Muchos hombres de aquella Margarita de contrabandistas anterior al Puerto Libre tuvieron que irse a sacar petróleo en el Lago de Maracaibo. Los barrios de Caracas son un panorama de la cultura tradicional venezolana, porque ahí se hacen tambores de San Juan, tamunangues de Lara y paraduras del Niño: comunidades enteras de la provincia se trasplantaron a ellos. Los hijos de los campesinos se hicieron urbanos, pero en el camino también hubo gente que dejó las problemáticas urbes principales para vivir a medio camino entre ellas y el campo de sus antepasados, en ciudades intermedias como San Antonio de los Altos, Cabudare o Acarigua. 

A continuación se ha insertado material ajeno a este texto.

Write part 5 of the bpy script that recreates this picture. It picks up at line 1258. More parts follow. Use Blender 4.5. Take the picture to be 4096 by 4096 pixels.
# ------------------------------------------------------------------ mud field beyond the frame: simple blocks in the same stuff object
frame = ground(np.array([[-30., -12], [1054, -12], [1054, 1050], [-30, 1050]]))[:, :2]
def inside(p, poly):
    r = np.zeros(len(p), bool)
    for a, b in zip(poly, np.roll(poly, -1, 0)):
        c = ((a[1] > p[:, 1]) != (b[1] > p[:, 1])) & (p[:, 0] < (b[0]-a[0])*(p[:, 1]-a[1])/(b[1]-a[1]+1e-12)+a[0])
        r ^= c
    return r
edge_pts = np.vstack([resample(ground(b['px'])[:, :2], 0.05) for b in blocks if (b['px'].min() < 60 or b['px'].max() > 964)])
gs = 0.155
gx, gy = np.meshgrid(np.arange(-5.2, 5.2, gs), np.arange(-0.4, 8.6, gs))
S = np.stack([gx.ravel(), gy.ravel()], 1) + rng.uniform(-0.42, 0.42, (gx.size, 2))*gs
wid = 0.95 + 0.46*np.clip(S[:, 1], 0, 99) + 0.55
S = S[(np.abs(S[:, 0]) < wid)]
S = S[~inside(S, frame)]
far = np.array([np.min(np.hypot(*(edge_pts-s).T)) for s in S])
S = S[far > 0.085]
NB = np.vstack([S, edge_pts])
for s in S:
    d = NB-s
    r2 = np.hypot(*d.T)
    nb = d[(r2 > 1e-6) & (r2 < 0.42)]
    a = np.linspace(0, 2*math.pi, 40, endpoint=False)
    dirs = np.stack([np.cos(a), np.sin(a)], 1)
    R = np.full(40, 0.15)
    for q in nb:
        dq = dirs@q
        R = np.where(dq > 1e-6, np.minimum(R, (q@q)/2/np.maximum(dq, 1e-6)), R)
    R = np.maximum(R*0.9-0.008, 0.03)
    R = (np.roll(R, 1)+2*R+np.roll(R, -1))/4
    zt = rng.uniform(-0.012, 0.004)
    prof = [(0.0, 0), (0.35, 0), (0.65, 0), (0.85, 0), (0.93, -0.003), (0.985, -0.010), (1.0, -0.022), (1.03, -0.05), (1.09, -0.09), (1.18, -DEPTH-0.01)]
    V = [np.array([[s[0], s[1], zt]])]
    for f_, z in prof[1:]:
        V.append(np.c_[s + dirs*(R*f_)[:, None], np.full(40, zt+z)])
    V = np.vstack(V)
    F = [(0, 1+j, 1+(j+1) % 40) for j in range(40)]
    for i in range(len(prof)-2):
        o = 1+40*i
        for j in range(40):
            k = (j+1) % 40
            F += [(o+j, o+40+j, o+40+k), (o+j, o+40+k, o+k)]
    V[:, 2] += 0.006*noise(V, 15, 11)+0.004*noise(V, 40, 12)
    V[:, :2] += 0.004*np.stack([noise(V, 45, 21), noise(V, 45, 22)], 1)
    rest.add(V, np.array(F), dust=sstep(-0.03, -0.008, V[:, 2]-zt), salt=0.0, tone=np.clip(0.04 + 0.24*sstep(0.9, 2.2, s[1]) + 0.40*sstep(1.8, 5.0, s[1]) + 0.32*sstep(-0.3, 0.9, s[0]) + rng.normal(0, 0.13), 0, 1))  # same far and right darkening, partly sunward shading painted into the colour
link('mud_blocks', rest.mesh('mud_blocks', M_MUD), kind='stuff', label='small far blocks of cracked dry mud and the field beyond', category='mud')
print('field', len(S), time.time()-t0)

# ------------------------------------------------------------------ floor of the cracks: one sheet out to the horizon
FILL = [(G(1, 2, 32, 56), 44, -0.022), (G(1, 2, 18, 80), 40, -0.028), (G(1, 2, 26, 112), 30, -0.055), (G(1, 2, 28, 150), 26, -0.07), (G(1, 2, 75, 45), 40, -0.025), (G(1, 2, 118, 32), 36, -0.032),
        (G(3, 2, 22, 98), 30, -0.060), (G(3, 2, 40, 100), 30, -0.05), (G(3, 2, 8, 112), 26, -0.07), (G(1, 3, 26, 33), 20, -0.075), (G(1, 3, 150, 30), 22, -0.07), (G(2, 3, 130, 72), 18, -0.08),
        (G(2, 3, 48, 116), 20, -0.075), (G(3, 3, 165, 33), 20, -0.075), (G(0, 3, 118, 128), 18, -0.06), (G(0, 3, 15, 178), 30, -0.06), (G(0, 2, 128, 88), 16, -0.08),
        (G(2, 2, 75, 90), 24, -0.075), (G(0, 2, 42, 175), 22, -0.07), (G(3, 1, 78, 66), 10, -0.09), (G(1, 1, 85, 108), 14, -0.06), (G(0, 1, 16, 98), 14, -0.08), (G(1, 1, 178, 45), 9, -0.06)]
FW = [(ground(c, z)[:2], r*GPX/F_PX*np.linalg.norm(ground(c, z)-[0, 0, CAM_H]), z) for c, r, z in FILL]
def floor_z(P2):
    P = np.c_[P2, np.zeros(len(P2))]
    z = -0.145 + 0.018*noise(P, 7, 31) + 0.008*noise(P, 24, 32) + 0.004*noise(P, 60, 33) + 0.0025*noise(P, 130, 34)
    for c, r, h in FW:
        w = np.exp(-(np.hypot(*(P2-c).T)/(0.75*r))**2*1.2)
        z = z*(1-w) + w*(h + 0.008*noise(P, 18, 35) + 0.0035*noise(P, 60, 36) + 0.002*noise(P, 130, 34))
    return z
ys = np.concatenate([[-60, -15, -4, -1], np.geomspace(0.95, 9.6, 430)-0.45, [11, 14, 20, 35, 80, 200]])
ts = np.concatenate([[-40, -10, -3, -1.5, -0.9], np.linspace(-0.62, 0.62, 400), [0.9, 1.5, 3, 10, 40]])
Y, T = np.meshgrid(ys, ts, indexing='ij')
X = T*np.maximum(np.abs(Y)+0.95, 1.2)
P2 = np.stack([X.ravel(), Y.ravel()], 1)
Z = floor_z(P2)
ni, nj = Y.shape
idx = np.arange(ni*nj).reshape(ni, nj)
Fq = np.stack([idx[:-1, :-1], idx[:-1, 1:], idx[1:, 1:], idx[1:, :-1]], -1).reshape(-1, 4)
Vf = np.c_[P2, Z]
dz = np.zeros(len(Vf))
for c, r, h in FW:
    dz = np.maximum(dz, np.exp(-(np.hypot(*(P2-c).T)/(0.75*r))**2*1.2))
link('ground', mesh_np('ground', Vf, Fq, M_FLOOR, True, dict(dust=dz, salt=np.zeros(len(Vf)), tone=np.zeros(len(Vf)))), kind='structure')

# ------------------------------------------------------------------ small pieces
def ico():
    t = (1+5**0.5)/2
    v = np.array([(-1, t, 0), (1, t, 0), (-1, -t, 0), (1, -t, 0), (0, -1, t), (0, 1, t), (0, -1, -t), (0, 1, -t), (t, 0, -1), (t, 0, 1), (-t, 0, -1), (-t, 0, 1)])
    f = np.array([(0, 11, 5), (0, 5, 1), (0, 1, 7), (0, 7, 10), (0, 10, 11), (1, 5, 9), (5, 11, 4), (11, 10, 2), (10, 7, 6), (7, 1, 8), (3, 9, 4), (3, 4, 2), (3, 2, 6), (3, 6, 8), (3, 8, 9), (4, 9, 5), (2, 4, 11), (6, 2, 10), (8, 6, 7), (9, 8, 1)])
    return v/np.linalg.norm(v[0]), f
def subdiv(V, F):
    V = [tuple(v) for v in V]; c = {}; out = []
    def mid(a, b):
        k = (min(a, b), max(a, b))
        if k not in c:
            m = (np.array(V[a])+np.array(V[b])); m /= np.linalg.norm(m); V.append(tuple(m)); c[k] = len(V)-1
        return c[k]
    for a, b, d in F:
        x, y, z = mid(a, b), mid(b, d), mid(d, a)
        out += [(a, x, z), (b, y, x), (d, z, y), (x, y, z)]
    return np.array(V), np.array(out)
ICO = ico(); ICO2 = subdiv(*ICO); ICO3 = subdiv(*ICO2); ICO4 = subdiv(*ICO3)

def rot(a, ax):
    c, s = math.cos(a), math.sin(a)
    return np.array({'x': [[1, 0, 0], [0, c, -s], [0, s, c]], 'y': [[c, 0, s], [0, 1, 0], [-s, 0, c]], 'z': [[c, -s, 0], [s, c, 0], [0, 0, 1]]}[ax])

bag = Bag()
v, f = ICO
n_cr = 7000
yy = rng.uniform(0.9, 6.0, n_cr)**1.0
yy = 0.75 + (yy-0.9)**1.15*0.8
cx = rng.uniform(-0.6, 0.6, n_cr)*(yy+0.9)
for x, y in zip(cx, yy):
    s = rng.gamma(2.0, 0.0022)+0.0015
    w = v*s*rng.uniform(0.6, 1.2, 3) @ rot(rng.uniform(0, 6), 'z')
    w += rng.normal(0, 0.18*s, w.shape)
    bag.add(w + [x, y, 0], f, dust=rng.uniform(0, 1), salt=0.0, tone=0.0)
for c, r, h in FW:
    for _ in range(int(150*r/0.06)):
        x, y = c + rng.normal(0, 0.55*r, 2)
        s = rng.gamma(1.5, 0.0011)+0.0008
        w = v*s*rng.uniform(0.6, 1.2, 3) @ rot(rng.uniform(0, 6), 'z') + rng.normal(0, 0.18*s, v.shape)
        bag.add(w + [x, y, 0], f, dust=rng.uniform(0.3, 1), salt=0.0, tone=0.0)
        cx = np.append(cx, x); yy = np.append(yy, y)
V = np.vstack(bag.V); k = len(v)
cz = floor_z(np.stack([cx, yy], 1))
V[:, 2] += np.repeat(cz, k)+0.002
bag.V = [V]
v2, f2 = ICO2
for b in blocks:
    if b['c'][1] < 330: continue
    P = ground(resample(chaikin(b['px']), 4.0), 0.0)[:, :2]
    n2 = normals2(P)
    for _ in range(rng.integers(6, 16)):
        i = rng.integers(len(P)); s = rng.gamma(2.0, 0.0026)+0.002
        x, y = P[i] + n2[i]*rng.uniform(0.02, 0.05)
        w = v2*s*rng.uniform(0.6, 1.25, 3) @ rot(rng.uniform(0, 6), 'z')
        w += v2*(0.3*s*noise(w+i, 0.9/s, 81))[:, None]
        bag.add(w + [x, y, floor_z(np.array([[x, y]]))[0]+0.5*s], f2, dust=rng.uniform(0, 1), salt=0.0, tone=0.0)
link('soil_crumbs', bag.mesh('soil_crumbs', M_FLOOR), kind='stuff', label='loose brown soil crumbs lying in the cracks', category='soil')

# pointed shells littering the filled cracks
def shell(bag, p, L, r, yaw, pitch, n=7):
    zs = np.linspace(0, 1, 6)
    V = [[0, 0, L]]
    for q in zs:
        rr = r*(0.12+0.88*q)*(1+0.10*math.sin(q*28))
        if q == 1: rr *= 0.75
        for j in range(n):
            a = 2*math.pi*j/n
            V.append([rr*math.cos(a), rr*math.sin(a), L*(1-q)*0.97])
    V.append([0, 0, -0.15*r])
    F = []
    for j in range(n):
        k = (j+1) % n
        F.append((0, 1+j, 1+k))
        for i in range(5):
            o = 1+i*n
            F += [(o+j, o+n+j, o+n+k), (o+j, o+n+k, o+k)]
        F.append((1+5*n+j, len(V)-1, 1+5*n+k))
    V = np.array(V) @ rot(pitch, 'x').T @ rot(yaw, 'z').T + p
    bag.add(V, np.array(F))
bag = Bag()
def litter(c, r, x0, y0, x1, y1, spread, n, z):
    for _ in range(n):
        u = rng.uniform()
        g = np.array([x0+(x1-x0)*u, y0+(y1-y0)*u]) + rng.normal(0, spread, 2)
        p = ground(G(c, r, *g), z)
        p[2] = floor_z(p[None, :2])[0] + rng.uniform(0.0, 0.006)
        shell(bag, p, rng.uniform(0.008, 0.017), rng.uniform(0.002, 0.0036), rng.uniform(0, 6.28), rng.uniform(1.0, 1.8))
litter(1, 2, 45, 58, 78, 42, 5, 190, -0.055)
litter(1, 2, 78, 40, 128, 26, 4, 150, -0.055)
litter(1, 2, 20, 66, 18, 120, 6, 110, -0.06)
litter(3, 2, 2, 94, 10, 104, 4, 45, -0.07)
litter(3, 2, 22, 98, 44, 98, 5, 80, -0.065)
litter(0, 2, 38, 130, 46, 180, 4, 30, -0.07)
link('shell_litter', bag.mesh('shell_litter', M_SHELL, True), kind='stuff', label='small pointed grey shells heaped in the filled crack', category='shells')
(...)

Tomás —él mismo hijo de checo y barloventeña— dice que la migración no es una empresa desconocida entre los venezolanos que no somos hijos de inmigrantes. Cuando uno mira hacia atrás, encuentra que tiene razón. Pero ahora miremos hacia adelante. ¿Cuáles cambios demográficos y culturales creará la nueva migración interna, o la reinstalación de quienes vuelven al cabo de unos años en Ecuador, Perú o Colombia? 

Habrá que ver. Una nación, igual que una persona, no puede dejar de cambiar por más que se resista. Y en el caso de Venezuela no hay manera de evitarlo: un país en crisis profunda, en la era de la migración global, necesariamente tiene que estar convirtiéndose en otra cosa. 

Y esa historia que empezó con nuestros abuelos dejando sus pueblos, y con los de ellos dejando los suyos en Mérida, Sicilia o Galicia, seguirá alargándose con los que nos movimos hacia afuera y con los que lo hacen por dentro. Estamos hechos de migraciones y así seguiremos.